Durant 70 jours, van Gogh va arpenter les rues du village et les champs qui le surplombent, y peignant 74 tableaux (sans compter les dessins), avant de se tirer une balle dans la poitrine le 27 juillet, après avoir terminé son ultime chef-d’œuvre : Racines d’arbres. Ces derniers jours qui firent l’objet d’une belle rétrospective au musée d’Orsay en 2024.
Le parcours inclut des documents audiovisuels historiques, dont le témoignage (pas tendre pour le docteur Gachet) d’Adeline Ravoux, la fille de l’aubergiste chez qui Vincent a loué une petite chambre. Un témoignage sur d’éventuelles prises de toiles au lendemain de sa mort, recueilli bien des années plus tard et sujet à caution selon le commissaire.

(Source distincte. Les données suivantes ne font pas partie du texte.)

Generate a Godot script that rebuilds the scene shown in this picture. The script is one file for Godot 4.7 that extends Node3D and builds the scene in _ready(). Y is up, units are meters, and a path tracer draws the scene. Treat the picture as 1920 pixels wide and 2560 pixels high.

L’exposition se clôt dans une salle de 300 m2 avec des projections d’œuvres à 360° et surtout un hommage à Johanna Bonger, l’épouse de Théo. Après la mort de Théo, six mois après Vincent, c’est elle qui durant quinze ans va se démener pour promouvoir l’œuvre de Vincent, organisant notamment l’immense rétrospective de 400 tableaux, présentée en 1905 au musée municipal d’Amsterdam, qui va consacrer définitivement le génie de Van Gogh.